DHAKA - Hena Khan, a grade nine student in Dhaka, has struggled to focus on her studies this week as temperatures surpassed 40 deg C in the capital city.

"There is no real education in schools in this punishing heat," she said. "Teachers can't teach, students can't concentrate. Rather, our lives are at risk."

Khan is one of more than 40 million students who have been shut out of classrooms in recent weeks as heatwaves have forced school closures in parts of Asia and North Africa.

As the climate warms due to the burning of fossil fuels, heatwaves are lasting longer and reaching greater peaks as average temperatures rise. In turn, government authorities and public health experts across the world are grappling with whether to keep students learning in hot classrooms, or encourage them to stay home and keep cool.

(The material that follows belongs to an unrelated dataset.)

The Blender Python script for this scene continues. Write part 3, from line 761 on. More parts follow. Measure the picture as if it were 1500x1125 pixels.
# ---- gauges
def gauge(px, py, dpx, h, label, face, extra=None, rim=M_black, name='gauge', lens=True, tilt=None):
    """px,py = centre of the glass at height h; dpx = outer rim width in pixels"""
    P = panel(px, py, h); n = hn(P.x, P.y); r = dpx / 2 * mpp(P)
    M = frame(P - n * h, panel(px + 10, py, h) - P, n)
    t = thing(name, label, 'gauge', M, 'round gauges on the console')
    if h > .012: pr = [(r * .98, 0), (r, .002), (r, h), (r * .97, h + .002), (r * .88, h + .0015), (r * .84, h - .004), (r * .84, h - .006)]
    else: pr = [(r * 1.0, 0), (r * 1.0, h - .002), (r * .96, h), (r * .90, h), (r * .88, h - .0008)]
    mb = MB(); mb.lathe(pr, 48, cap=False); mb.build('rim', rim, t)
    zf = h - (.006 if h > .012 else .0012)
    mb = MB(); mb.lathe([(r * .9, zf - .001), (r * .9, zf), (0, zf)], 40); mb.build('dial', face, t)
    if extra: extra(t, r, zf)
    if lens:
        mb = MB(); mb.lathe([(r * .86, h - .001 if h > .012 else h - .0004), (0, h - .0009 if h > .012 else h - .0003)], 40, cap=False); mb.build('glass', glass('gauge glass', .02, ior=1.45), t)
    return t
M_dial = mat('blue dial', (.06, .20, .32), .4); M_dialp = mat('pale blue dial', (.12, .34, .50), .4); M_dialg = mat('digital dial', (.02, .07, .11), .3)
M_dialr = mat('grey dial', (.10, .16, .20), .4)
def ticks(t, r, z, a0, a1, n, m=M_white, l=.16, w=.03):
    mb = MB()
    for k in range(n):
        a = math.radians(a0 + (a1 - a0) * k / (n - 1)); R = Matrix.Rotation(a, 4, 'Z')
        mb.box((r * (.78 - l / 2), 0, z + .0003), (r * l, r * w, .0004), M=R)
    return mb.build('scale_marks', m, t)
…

Either decision has consequences. About 17 per cent of the world's school-aged children are already out of school, according to United Nations data, but the proportion is much larger in developing countries, with nearly a third of sub-Saharan Africa's children out of school compared to just 3 per cent in North America. Children's test scores in the developing world also lag far behind developed countries.

Heat could make that worse, widening learning gaps between tropical developing nations and developed countries, experts told Reuters, and even between rich and poor districts in wealthy countries. But sending children to overheated schools could make them sick.

South Sudan already this year shuttered its schools to some 2.2 million students in late March when temperatures soared to 45 deg C. Thousands of schools in the Philippines and in India followed suit in late April.